Questa invenzione, per espressa volontà di L. Di Lello, venne portata anche a Firenze, nel 1904, in occasione dell’Esposizione Campionaria Internazionale, dopo Parigi, dove anche qui fu’ premiata con diverse medaglie. Dopo la sua morte, avvenuta nell’anno 1912, le sue due figlie Leontina e Luciene, tornarono a Villa Santa Maria, dove si sposarono, con le famiglie Tinto e Fiore, riportando così gli eredi Di Lello nel paese natio. Come spesso accaduto per altri “emigranti eccellenti”, che si sono distinti all’estero, per decenni sono restati misconosciuti, come “Nemo Propheta in Patria“. Qui fino al 2005, quando la sua amministrazione comunale pro-tempore dedicò alla sua memoria un giardino pubblico, forse troppo poco per il talentuoso inventore del casco, magari da ricordare con un apposito museo.

In verità questa storia, riporta alla memoria altri casi di “invenzioni” celebri, come il telefono di Meucci, attribuito prima a Bell, perché in tanti casi la tempestività e le procedure nella brevettazione, resero alcuni celebri e ricchi, mentre altri morirono in povertà. In questo caso c’è voluto più di un secolo negli Usa, nel 2002, con una sentenza, per stabilire che il primo prototipo di telefono, “Il telettrofono“, va attribuito postumo all’italiano, Antonio Meucci.
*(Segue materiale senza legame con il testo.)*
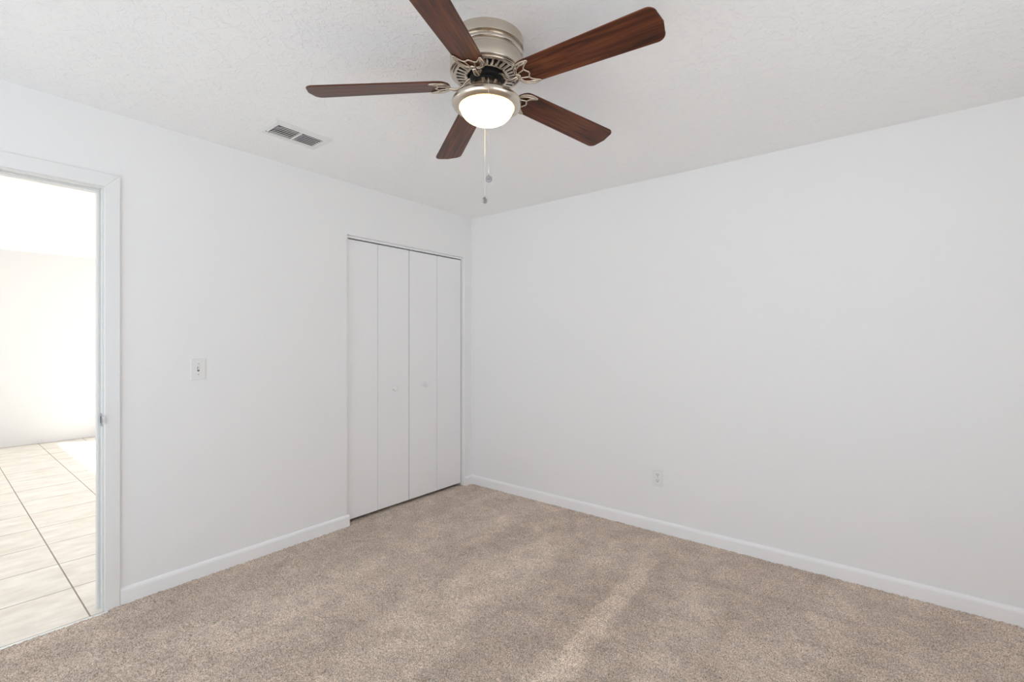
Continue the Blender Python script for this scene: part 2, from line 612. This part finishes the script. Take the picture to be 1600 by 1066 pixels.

Anche la terra d’Abruzzo dovrebbe ricordare con più generosità i suoi talentuosi creatori di vere e propri gioielli, come la vespa Piaggio dell’ingegnere Corradino D’Ascanio, (nato a Popoli), per non citare il suo prototipo del moderno elicottero (sognato da Leonardo Da Vinci), insieme a campionissimi di Formula1, come J.M.Fangio. In realtà si dovrebbero celebrare insieme a questi noti personaggi d’origine abruzzese, specie alle nuove generazioni, anche il nostro Luciano Di Lello, sperando che non si confondano come con il Vate, Gabriele D’Annunzio, definito in un sondaggio un “estetista”, non un cultore dell’estetica.